The basic requirement for any shared state solution, is that it should be more efficient than using a vanilla React context. But, Constate
triggers rerenders at the provider whenever the state changes. This is extremely puzzling given its recent popularity. Either I'm missing something, or very few people are looking at the code and using it in places where performance problems would be noticed. It has selectors, but these the don't prevent any rerenders, and even potentially increased the overhead by generating extra stacked contexts. Please let me know if I'm wrong about this.
The Recoil
, Jotai
, Zustand
, and react-hooks-global-state
state behavior cannot be defined using hooks. They can be used by hooks, but cannot themselves use hooks in the atom or context definitions. This means that you can't easily uplift or reuse any of your existing hooks. It adds knowledge overhead for the patterns specific to a library. And, the React hooks testing infrastructure can't be leveraged directly.

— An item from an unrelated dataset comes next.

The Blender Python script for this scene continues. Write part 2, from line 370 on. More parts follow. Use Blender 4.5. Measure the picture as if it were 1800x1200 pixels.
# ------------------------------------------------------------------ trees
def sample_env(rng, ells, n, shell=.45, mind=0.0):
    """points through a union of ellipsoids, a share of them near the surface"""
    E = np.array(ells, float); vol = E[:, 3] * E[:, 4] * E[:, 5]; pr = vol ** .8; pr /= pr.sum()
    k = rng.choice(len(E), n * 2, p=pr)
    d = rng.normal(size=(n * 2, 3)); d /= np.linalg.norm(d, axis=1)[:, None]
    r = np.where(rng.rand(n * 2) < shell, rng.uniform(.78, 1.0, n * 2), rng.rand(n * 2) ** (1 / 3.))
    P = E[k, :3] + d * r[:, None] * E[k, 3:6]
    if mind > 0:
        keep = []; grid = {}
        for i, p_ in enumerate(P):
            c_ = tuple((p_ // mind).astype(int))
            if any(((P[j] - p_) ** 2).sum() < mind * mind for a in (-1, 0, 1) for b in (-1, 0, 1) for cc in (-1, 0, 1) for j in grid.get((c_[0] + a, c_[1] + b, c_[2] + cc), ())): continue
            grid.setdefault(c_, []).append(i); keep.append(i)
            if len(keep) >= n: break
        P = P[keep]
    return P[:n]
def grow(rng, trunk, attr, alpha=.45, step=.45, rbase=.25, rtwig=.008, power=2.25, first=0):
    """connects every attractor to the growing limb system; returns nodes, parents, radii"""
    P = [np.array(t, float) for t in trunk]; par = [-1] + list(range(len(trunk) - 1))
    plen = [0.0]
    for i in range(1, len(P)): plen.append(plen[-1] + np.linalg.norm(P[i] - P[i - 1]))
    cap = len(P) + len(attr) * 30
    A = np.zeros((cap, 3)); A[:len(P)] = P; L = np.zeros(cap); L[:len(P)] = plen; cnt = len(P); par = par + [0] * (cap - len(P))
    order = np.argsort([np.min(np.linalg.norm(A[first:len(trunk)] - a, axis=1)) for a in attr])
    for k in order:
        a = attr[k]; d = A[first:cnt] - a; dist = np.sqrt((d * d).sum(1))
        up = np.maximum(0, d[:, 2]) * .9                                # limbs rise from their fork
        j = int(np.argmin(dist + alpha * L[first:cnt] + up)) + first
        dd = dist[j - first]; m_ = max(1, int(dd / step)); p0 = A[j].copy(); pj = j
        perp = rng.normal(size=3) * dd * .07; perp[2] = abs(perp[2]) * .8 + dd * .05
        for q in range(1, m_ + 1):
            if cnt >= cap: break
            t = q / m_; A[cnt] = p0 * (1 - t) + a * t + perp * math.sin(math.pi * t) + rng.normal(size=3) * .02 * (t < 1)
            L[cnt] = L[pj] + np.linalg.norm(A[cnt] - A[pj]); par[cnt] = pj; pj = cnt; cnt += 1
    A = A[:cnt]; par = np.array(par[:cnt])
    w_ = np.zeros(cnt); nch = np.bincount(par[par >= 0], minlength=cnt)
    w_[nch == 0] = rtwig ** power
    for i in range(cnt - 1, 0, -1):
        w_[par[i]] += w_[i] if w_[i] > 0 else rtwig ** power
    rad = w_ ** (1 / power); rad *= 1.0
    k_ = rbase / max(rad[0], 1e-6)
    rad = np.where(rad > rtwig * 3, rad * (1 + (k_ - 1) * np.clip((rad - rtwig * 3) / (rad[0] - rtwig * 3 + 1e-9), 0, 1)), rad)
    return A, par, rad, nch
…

The react-hooks-global-state
library does not use the React context system at all. Instead, it creates new hooks which are tied to a global state. This is simple, but makes scoping difficult, if not impossible. It can also cause problems if two versions of the library are ever used together.
And finally, the use-context-selector
library uses unstable internals, and also uses render side-effects incorrectly. It's academically interesting as a proposal proof-of-concept. However, it will break in future versions of React, potentially even in minor or patch version changes.